'Youth tax breaks an irresponsible waste of money'

The Local
The Local - [email protected] • 7 Apr, 2008 Updated Mon 7 Apr 2008 10:53 CEST

The Swedish government has said it wants to reduce social fees further for people under 26, to about 15 percent, compared with 30 percent for other employees. The Left Party's labour affairs spokesperson, Josefin Brink, argues that it is a waste of resources to shower private companies with tax breaks without demanding something in return.


Finding a job is generally not hard to do if you are young, particularly in the private service sector, where many young people already work.

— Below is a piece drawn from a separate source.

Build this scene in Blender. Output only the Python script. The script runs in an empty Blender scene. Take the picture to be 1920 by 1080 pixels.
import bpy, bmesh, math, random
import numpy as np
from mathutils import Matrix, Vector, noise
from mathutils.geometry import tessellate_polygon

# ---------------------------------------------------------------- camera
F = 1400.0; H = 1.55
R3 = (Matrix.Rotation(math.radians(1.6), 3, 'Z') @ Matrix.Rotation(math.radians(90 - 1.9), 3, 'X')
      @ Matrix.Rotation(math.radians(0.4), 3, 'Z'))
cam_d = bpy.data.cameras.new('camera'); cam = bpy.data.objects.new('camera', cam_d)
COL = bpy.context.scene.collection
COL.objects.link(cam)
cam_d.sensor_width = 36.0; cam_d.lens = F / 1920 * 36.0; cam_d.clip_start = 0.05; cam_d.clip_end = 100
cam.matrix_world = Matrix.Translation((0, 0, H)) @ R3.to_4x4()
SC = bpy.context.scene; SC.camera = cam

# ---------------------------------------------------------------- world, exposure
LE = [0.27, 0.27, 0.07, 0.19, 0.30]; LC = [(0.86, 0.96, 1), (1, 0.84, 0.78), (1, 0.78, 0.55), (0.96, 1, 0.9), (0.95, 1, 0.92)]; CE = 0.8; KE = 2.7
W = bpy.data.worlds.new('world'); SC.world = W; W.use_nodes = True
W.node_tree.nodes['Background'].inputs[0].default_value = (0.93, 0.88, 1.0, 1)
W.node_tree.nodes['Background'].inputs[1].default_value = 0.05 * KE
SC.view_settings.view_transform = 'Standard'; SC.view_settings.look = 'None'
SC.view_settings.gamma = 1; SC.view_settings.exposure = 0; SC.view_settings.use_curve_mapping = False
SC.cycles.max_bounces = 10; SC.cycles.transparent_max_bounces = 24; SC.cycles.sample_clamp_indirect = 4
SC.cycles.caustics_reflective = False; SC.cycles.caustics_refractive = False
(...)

The big problem is that young people only get temporary and insecure jobs, which means they're always going backwards and forwards between work and unemployment.

In the Left Party, we think that there are two major things that need to be done to reduce unemployment: first, more secure forms of employment, giving young people the chance to establish themselves in a place of work. At the moment, over half of all people under 26 have low job security. Secondly, targeted programmes for training and employment assistance to people who have difficulty getting onto the job market. These are mainly young people who did not graduate from high school and who lack work experience.

There is no evidence that lower social fees have a major effect on overall unemployment. What is already happening, however, is that our common social security system is being undermined, as less money is paid by companies for illness insurance, workplace injury insurance, pensions and so on.

The youth of today will pay a heavy price for this through higher fees for using public services and a lower-quality welfare system. The winners will be those companies which have built their businesses around having young people on insecure temporary contracts, and which change their staff regularly to keep wages down. This behaviour will now become even more profitable.